Prior to almost being crushed to death beneath rubble from the Marriott Hotel, as Brown and Fire Chief Burns ran from Tower 1 to Tower 2, a civilian grabbed Brown and told him people were trapped in an elevator.

“I said, ‘show me.’ I split up with Chief Burns, and he went to the command post and I followed the civilian and we went to the elevator bank in Tower 2 and the hoist way doors were open so you could see into the shaft of the elevator and there was an elevator car that you could see at the top of the shaft so the elevator car didn’t come all the way down, so people could get out. It stopped so all you could see at the top of the door at the top of the opening was their feet. So it was only about a 1-foot gap. And they were screaming in panic.”

The men in the elevator were trying to use their arms to pull the car down more so they could slide out of the car. What Brown did not know at that time was that the elevator car had fallen 70 stories because the cable was cut by the plane when it hit and the emergency brakes in the elevator kicked in and stopped the car before it smashed into the pit. No passengers were killed from the drop.

“They’d just free fallen 70 something floors. But they were screaming at this point because the elevator pit right beneath them was full of jet fuel and it was on fire so they were basically in a barbecue like a hamburger or a hotdog. And they were getting burned to death,” said Brown.

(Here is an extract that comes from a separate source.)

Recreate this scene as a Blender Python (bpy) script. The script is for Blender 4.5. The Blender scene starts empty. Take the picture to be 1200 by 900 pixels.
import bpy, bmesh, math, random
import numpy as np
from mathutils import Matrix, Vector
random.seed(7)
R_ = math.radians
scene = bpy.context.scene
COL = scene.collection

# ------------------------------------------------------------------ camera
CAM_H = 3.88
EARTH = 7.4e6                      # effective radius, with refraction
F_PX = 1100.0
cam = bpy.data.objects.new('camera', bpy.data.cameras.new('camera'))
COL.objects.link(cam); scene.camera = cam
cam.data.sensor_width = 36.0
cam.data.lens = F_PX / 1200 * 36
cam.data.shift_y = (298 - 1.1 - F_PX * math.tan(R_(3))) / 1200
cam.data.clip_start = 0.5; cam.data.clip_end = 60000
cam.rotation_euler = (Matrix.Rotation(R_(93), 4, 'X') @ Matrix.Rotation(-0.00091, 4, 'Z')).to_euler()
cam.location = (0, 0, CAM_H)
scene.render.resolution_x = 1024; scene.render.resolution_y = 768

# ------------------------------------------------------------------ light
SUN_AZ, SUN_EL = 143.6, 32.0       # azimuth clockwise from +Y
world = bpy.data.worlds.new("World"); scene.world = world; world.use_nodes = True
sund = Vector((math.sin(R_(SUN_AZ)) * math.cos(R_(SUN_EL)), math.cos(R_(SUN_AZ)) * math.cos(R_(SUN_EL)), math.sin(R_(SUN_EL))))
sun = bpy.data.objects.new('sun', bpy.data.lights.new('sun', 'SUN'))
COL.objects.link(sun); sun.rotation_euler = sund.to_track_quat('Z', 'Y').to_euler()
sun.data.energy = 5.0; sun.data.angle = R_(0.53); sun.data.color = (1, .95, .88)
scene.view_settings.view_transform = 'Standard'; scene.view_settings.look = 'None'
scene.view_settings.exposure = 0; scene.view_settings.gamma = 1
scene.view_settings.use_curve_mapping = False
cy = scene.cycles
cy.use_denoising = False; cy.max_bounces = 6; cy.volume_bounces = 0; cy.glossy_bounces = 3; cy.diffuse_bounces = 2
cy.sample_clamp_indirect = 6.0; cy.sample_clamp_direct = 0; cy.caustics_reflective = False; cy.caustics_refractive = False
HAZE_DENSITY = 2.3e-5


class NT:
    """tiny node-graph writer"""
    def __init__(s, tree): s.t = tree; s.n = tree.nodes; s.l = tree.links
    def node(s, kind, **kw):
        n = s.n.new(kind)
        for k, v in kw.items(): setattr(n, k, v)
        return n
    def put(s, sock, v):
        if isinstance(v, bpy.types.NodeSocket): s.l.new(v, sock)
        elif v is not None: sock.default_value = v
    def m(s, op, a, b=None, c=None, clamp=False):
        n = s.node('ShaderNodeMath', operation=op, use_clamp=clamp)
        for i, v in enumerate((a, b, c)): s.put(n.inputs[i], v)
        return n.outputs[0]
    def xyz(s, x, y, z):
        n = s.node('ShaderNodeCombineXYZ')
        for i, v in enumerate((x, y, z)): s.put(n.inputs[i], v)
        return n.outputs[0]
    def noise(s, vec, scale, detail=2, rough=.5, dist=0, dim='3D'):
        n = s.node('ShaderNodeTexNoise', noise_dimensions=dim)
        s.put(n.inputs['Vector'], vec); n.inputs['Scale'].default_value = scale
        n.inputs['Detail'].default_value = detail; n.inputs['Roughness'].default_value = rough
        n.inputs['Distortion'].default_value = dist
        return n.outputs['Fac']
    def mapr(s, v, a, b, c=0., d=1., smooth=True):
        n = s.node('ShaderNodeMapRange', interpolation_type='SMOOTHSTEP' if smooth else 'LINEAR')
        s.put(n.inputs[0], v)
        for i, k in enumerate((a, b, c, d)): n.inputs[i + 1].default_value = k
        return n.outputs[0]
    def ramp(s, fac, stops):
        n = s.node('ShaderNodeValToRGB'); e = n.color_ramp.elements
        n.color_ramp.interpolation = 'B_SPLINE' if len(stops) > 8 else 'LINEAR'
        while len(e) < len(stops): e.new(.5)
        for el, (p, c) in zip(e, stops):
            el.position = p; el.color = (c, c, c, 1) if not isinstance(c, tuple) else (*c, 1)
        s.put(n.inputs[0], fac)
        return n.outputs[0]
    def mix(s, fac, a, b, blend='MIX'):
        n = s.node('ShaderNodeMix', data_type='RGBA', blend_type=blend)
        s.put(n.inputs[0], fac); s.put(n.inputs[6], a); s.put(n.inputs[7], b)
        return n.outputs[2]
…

Although Brown was a fireman he was wearing a suit and tie instead of his gear because he worked for then-New York Mayor Rudy Giuliani in the office of emergency management.

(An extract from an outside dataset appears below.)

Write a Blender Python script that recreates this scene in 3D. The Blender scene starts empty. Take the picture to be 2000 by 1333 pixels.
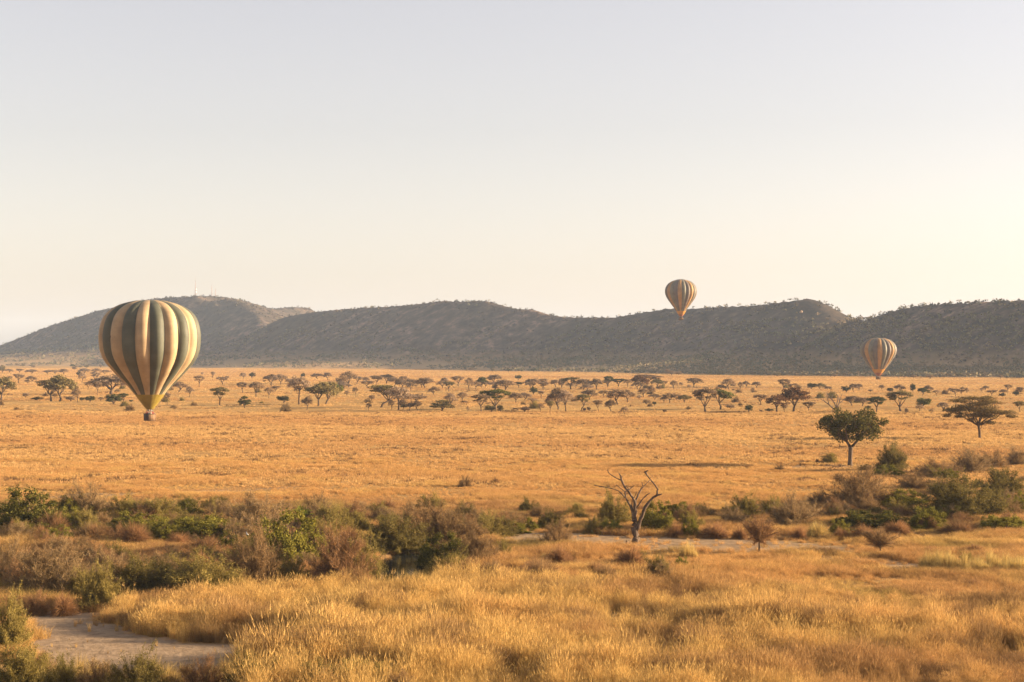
import bpy, math, random
import numpy as np
from mathutils import Vector

SC = bpy.context.scene
COL = SC.collection
RAD = math.radians

# ------------------------------------------------------------------ camera, sky, sun, exposure
F, CAMH, YH = 3333.0, 21.4, 690.0          # focal length in photo pixels (2000 wide), eye height, horizon row
cam_d = bpy.data.cameras.new("camera")
cam = bpy.data.objects.new("camera", cam_d)
COL.objects.link(cam)
cam_d.sensor_width = 36.0
cam_d.lens = F / 2000.0 * 36.0
cam_d.clip_start = 0.5
cam_d.clip_end = 40000.0
cam.location = (0, 0, CAMH)
cam.rotation_euler = (RAD(90) + math.atan((YH - 666.5) / F), 0, 0)
SC.camera = cam

SUN_EL, SUN_AZ = RAD(12.5), RAD(-6.0)       # low sun on the right, a touch beyond the square
world = bpy.data.worlds.new("World")
SC.world = world
world.use_nodes = True
wt = world.node_tree
sky = wt.nodes.new("ShaderNodeTexSky")
sky.sky_type = 'NISHITA'
sky.sun_disc = False
sky.sun_elevation = SUN_EL
sky.sun_rotation = RAD(90) + SUN_AZ
sky.altitude = 0
sky.air_density = 1.0
sky.dust_density = 1.3
sky.ozone_density = 1.0
bg = wt.nodes["Background"]
bg.inputs[1].default_value = 0.070
tint = wt.nodes.new("ShaderNodeMix")
tint.data_type = 'RGBA'; tint.blend_type = 'MULTIPLY'; tint.inputs[0].default_value = 1.0
tint.inputs[7].default_value = (1.055, 0.922, 0.90, 1)
pale = wt.nodes.new("ShaderNodeHueSaturation")          # dust-laden morning air: a pale, little-coloured sky
pale.inputs["Saturation"].default_value = 0.5
wt.links.new(sky.outputs[0], pale.inputs["Color"])
wt.links.new(pale.outputs[0], tint.inputs[6]); wt.links.new(tint.outputs[2], bg.inputs[0])

sun_d = bpy.data.lights.new("sun", 'SUN')
sun_d.energy = 5.0
sun_d.angle = RAD(0.5)
sun_d.color = (1.0, 0.77, 0.50)
sun = bpy.data.objects.new("sun", sun_d)
COL.objects.link(sun)
S = Vector((math.cos(SUN_EL) * math.cos(SUN_AZ), -math.cos(SUN_EL) * math.sin(SUN_AZ), math.sin(SUN_EL)))
sun.rotation_euler = S.to_track_quat('Z', 'Y').to_euler()
sun.location = (0, 0, 400)

SC.view_settings.view_transform = 'Standard'
SC.view_settings.look = 'None'
SC.view_settings.gamma = 1.0
SC.view_settings.use_curve_mapping = False
SC.view_settings.exposure = 1.83
SC.render.engine = 'CYCLES'
SC.cycles.max_bounces = 6
SC.cycles.diffuse_bounces = 3
SC.cycles.glossy_bounces = 2
SC.cycles.transmission_bounces = 3
SC.cycles.transparent_max_bounces = 8
SC.cycles.volume_bounces = 1
SC.cycles.use_denoising = True
SC.cycles.caustics_reflective = False
SC.cycles.caustics_refractive = False
SC.render.film_transparent = False

# ------------------------------------------------------------------ numeric helpers
rng = np.random.default_rng(7)
random.seed(7)
_lat = np.random.default_rng(11).random((256, 256))


def vnoise(x, y, s):
    x = np.asarray(x, float) / s + 500.0
    y = np.asarray(y, float) / s + 500.0
    xi = np.floor(x).astype(int); yi = np.floor(y).astype(int)
    fx = x - xi; fy = y - yi
    fx = fx * fx * (3 - 2 * fx); fy = fy * fy * (3 - 2 * fy)
    a = _lat[xi % 256, yi % 256]; b = _lat[(xi + 1) % 256, yi % 256]
    c = _lat[xi % 256, (yi + 1) % 256]; d = _lat[(xi + 1) % 256, (yi + 1) % 256]
    return (a * (1 - fx) + b * fx) * (1 - fy) + (c * (1 - fx) + d * fx) * fy


def fbm(x, y, s, o=4):
    v = 0; a = 0.5; t = 0
    for k in range(o):
        v = v + a * vnoise(np.asarray(x) + 37 * k, np.asarray(y) - 91 * k, s); t += a; a *= 0.5; s *= 0.5
    return v / t


def gdist(py):                               # distance of the flat ground seen at row py of the photograph
    return F * CAMH / (py - YH)


def gpos(px, py):
    d = gdist(py)
    return (px - 1000.0) / F * d, d


def smooth(a, b, x):
    t = np.clip((np.asarray(x, float) - a) / (b - a), 0, 1)
    return t * t * (3 - 2 * t)


def in_poly(px, py, poly):
    px = np.asarray(px, float); py = np.asarray(py, float)
    r = np.zeros(px.shape, bool)
    n = len(poly); j = n - 1
    for i in range(n):
        xi, yi = poly[i]; xj, yj = poly[j]
        c = ((yi > py) != (yj > py)) & (px < (xj - xi) * (py - yi) / (yj - yi + 1e-9) + xi)
        r ^= c; j = i
    return r


def world_poly(pts):
    return [gpos(*p) for p in pts]


POND_C = gpos(790, 1101)
SAND_A = world_poly([(40, 1203), (170, 1197), (205, 1222), (290, 1243), (420, 1256), (560, 1264), (560, 1284), (440, 1312),
                     (330, 1324), (230, 1320), (110, 1305), (50, 1280)])
SAND_B = world_poly([(900, 1044), (1060, 1036), (1180, 1040), (1300, 1046), (1450, 1048), (1640, 1062), (1670, 1079),
                     (1450, 1076), (1250, 1070), (1100, 1064), (980, 1056)])
SAND_C = world_poly([(1560, 1080), (1700, 1086), (1800, 1098), (1830, 1110), (1720, 1112), (1690, 1100), (1580, 1088)])
TRACK_A = world_poly([(0, 975), (150, 966), (440, 958), (700, 940), (700, 943), (440, 962), (150, 971), (0, 982)])
TRACK_B = world_poly([(1400, 915), (1600, 906), (1760, 906), (1900, 897), (1900, 902), (1790, 911), (1600, 911), (1400, 919)])


def pond_r(x, y):
    dx = x - POND_C[0] - 0.06 * (y - POND_C[1]); dy = y - POND_C[1]
    n = (vnoise(x, y, 3.0) - 0.5) * 0.35
    return np.sqrt((dx / 3.3) ** 2 + (dy / 13.0) ** 2) + n


def ground_z(x, y):
    x = np.asarray(x, float); y = np.asarray(y, float)
    z = (fbm(x, y, 45.0, 3) - 0.5) * 0.9 + (vnoise(x, y, 7.0) - 0.5) * 0.16
    z = z * (1 - smooth(500, 1200, y))
    z = z - 1.75 * (1 - smooth(0.75, 1.35, pond_r(x, y)))
    return z


def sandy(x, y):
    x = np.asarray(x, float); y = np.asarray(y, float)
    jx = x + (vnoise(x, y, 2.5) - 0.5) * 2.4 + (vnoise(x, y, 0.9) - 0.5) * 1.0
    jy = y + (vnoise(x + 91, y, 3.5) - 0.5) * 4.0
    m = np.where(in_poly(jx, jy, SAND_A), 1.0, 0.0)
    m = np.maximum(m, np.where(in_poly(jx, jy, SAND_B) | in_poly(jx, jy, SAND_C), 0.8, 0.0))
    m = np.maximum(m, np.where(in_poly(x, jy, TRACK_A) | in_poly(x, jy, TRACK_B), 0.5, 0.0))
    return m


# ------------------------------------------------------------------ mesh helpers
class Acc:
    """collects vertices and faces of ONE mesh"""
    def __init__(self):
        self.V = []; self.Q = []; self.T = []; self.n = 0; self.qm = []; self.tm = []

    def add(self, V, Q=None, T=None, m=0):
        V = np.asarray(V, float).reshape(-1, 3)
        if Q is not None and len(Q):
            Q = np.asarray(Q, int).reshape(-1, 4) + self.n
            self.Q.append(Q); self.qm.append(np.full(len(Q), m))
        if T is not None and len(T):
            T = np.asarray(T, int).reshape(-1, 3) + self.n
            self.T.append(T); self.tm.append(np.full(len(T), m))
        self.V.append(V); self.n += len(V)

    def mesh(self, name, mats, smooth=False):
        me = bpy.data.meshes.new(name)
        V = np.concatenate(self.V) if self.V else np.zeros((0, 3))
        Q = np.concatenate(self.Q) if self.Q else np.zeros((0, 4), int)
        T = np.concatenate(self.T) if self.T else np.zeros((0, 3), int)
        me.vertices.add(len(V)); me.vertices.foreach_set("co", V.astype(np.float32).ravel())
        nl = Q.size + T.size
        me.loops.add(nl)
        me.loops.foreach_set("vertex_index", np.concatenate([Q.ravel(), T.ravel()]).astype(np.int32))
        npoly = len(Q) + len(T)
        me.polygons.add(npoly)
        st = np.concatenate([np.arange(len(Q)) * 4, Q.size + np.arange(len(T)) * 3]).astype(np.int32)
        me.polygons.foreach_set("loop_start", st)
        mi = np.concatenate(self.qm + self.tm).astype(np.int32) if (self.qm or self.tm) else np.zeros(0, np.int32)
        for m in (mats if isinstance(mats, (list, tuple)) else [mats]):
            me.materials.append(m)
        me.polygons.foreach_set("material_index", mi)
        if smooth:
            me.polygons.foreach_set("use_smooth", np.ones(npoly, bool))
        me.update(calc_edges=True)
        return me


def tube(acc, pts, rad, sides=6, m=0, cap=True):
    P = np.asarray(pts, float); n = len(P)
    rad = np.broadcast_to(np.asarray(rad, float), (n,))
    T = np.gradient(P, axis=0); T /= np.linalg.norm(T, axis=1)[:, None] + 1e-9
    ref = np.array([0.31, 0.9, 0.2]) if abs(T[0][2]) > 0.8 else np.array([0, 0, 1.0])
    U = np.cross(T, ref); U /= np.linalg.norm(U, axis=1)[:, None] + 1e-9
    W = np.cross(T, U)
    a = np.arange(sides) / sides * 2 * np.pi
    V = P[:, None] + rad[:, None, None] * (np.cos(a)[None, :, None] * U[:, None] + np.sin(a)[None, :, None] * W[:, None])
    i = np.arange(n - 1)[:, None] * sides; j = np.arange(sides)[None]
    k = (j + 1) % sides
    Q = np.stack([i + j, i + k, i + sides + k, i + sides + j], -1).reshape(-1, 4)
    T3 = []
    V = V.reshape(-1, 3)
    if cap:
        V = np.vstack([V, P[-1:] + T[-1:] * rad[-1] * 0.5, P[:1]])
        e = (n - 1) * sides
        T3 = [[e + q, e + (q + 1) % sides, n * sides] for q in range(sides)] + [[(q + 1) % sides, q, n * sides + 1] for q in range(sides)]
    acc.add(V, Q, T3, m)


def box(acc, c, s, m=0, rz=0.0):
    x, y, z = np.array(s) / 2.0
    V = np.array([[-x, -y, -z], [x, -y, -z], [x, y, -z], [-x, y, -z], [-x, -y, z], [x, -y, z], [x, y, z], [-x, y, z]])
    ca, sa = math.cos(rz), math.sin(rz)
    V = np.stack([V[:, 0] * ca - V[:, 1] * sa, V[:, 0] * sa + V[:, 1] * ca, V[:, 2]], -1) + np.array(c)
    acc.add(V, [[0, 3, 2, 1], [4, 5, 6, 7], [0, 1, 5, 4], [1, 2, 6, 5], [2, 3, 7, 6], [3, 0, 4, 7]], m=m)


def rand_dirs(r, n):
    v = r.normal(size=(n, 3)); return v / (np.linalg.norm(v, axis=1)[:, None] + 1e-9)


def leaves(acc, r, cen, size, flat=0.0, aspect=0.5, m=0):
    """leaf-sized rhombi at the points cen; flat > 0 turns them towards horizontal"""
    n = len(cen)
    nn = rand_dirs(r, n); nn[:, 2] = nn[:, 2] + flat * np.sign(nn[:, 2] + 1e-6); nn /= np.linalg.norm(nn, axis=1)[:, None]
    u = np.cross(nn, rand_dirs(r, n)); u /= np.linalg.norm(u, axis=1)[:, None] + 1e-9
    w = np.cross(nn, u)
    s = (size * (0.6 + 0.8 * r.random(n)))[:, None]
    V = np.stack([cen - u * s, cen + w * s * aspect, cen + u * s, cen - w * s * aspect], 1).reshape(-1, 3)
    acc.add(V, np.arange(4 * n).reshape(-1, 4), m=m)


def in_ball(r, n):
    return rand_dirs(r, n) * (r.random(n) ** (1 / 2.2))[:, None]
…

“I told the people around me to go find as many fire extinguishers as they could, and so they started bringing me fire extinguishers, and we tried to fight the fire to put it out, but it was a jet fuel fire and you just don’t put those out that easily. And in my frustration, I kind of turned to my right just looked to see if I could figure something out to help these poor people, who by the way, were screaming in pure torture.”

As Brown looked over his right shoulder a fireman in full gear was there. It was his friend Mike Lynch from Times Square.

“He put his hand on my shoulder and he said, ‘Timmy, I got it.’”

“Mike might as well have had wings coming out of his shoulders, because he was the angel that was going to save those poor people’s lives. I had to leave there and leave firefighter Michael Lynch of Ladder 4, because we got over the radio that the third plane was coming in, and I had to go and try to get air cover from the military.”

During the search and recovery effort, Lynch’s body was found with the people in the elevator Brown, said. However, one woman, who they believe survived the elevator, says she owes her life to Lynch’s heroics.

“We think he saved two people before the building came down, but we know for sure [at least] one, because one woman relays a story being in that elevator car and the fireman with a red 4 on his helmet saved her life. So we know Mike saved at least one. We think two. We can’t prove it, but we think two before the building collapsed.”

First responders heard bodies crashing into the glass overhangs and slamming into the ground as people jumped or were even pushed out of broken windows of the towers. Sources say that people struggling in the building’s thick smoke and looking for their last breath tried to find broken windows.

However, they panicked as they pushed their way through others to get a last gasp of air and inadvertently pushed individuals in front of them out the window.

The House and Senate passed a bill recently which will allow 9/11 victims’ families to sue Saudi Arabia if the country is found legally responsible for helping support the terrorist attacks of 9/11. President Obama objects to the legislation, saying it leaves the U.S. open to similar lawsuits.